Brief
All lines from the beginning of the listing through the line with "SC.camera = camo" are to be copied word for word; the pictures are not.

Given data
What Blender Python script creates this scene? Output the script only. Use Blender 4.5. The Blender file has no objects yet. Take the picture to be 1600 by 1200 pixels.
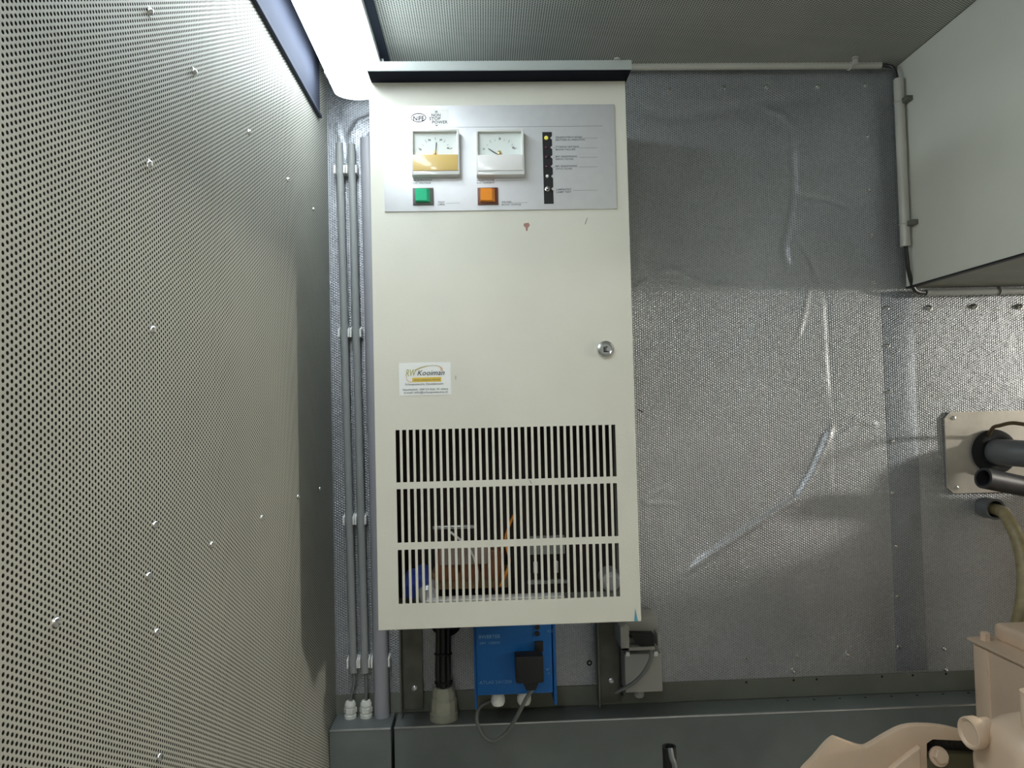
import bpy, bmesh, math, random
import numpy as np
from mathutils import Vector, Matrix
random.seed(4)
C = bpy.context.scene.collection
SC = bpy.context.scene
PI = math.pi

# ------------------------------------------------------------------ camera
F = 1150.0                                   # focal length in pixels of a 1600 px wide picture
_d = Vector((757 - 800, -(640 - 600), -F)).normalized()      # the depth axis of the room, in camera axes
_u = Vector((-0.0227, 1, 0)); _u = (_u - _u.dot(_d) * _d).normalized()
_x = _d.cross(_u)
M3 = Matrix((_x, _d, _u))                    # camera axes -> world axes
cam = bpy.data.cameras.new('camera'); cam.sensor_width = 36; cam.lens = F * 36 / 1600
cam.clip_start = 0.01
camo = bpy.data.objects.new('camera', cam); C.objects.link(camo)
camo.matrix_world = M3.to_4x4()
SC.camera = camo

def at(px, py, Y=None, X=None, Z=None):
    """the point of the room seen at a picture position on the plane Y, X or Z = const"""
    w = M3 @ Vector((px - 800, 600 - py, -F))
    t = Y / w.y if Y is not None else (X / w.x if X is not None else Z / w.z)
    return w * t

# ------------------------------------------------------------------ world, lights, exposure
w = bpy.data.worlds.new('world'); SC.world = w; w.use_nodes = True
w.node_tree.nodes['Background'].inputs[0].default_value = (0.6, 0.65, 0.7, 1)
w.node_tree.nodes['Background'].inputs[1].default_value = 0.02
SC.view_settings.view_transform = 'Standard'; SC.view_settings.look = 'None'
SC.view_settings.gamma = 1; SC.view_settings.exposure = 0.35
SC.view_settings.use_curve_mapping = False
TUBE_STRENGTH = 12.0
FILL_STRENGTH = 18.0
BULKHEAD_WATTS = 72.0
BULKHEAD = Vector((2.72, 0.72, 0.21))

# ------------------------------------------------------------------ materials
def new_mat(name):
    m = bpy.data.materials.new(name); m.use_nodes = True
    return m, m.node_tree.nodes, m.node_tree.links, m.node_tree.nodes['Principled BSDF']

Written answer
What Blender Python script creates this scene? Output the script only. Use Blender 4.5. The Blender file has no objects yet. Take the picture to be 1600 by 1200 pixels.
import bpy, bmesh, math, random
import numpy as np
from mathutils import Vector, Matrix
random.seed(4)
C = bpy.context.scene.collection
SC = bpy.context.scene
PI = math.pi

# ------------------------------------------------------------------ camera
F = 1150.0                                   # focal length in pixels of a 1600 px wide picture
_d = Vector((757 - 800, -(640 - 600), -F)).normalized()      # the depth axis of the room, in camera axes
_u = Vector((-0.0227, 1, 0)); _u = (_u - _u.dot(_d) * _d).normalized()
_x = _d.cross(_u)
M3 = Matrix((_x, _d, _u))                    # camera axes -> world axes
cam = bpy.data.cameras.new('camera'); cam.sensor_width = 36; cam.lens = F * 36 / 1600
cam.clip_start = 0.01
camo = bpy.data.objects.new('camera', cam); C.objects.link(camo)
camo.matrix_world = M3.to_4x4()
SC.camera = camo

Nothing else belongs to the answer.